IX. And at last in despair he put an end to his life, being a man of a great age. And we have written this epigram on him:
Had I not known Speusippus thus had died,
No one would have persuaded me that he
Was e'er akin to Plato; who would never
Have died desponding for so slight a grief.
But Plutarch, in his Life of Lysander, and again in his Life of Sylla, says that he was kept in a state of constant inflammation by lice. For he was of a weak habit of body, as Timotheus relates in his treatise on Lives.
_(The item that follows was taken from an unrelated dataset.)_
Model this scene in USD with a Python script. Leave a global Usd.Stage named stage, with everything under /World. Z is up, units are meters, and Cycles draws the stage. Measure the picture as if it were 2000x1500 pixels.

X. Speusippus said to a rich man who was in love with an ugly woman, "What do you want with her? I will find you a much prettier woman for ten talents."
XI. He left behind him a great number of commentaries, and many dialogues; among which was one on Aristippus; one on Riches; one on Pleasure; one on Justice; one on Philosophy; one on Friendship; one on the Gods; one called the Philosopher; one addressed to Cephalus; one called Cephalus; one called Clinomachus, or Lysias; one called the Citizen; one on the Soul; one addressed to Gryllus; one called Aristippus; one called the Test of Art. There were also Commentaries by way of dialogues; one on Art; and ten about those things which are alike in their treatment. There are also books of divisions and arguments directed to similar things; Essays on the Genera and Species of Examples; an Essay addressed to Amartynus; a Panegyric on Plato; Letters to Dion, and Dionysius, and Philip; an Essay on Legislation. There is also, the Mathematician; the Mandrobulus; the Lysias; Definitions; and a series of Commentaries. There are in all, forty-three thousand four hundred and seventy-five lines.
Simonides dedicated to him the Histories, in which he had related the actions of Dion and Bion. And in the second book of his Commentaries, Favorinus states that Aristotle purchased his books for three talents.
XII. There was also another person of the name of Speusippus, a physician of the school of Herophilus, a native of Alexandria.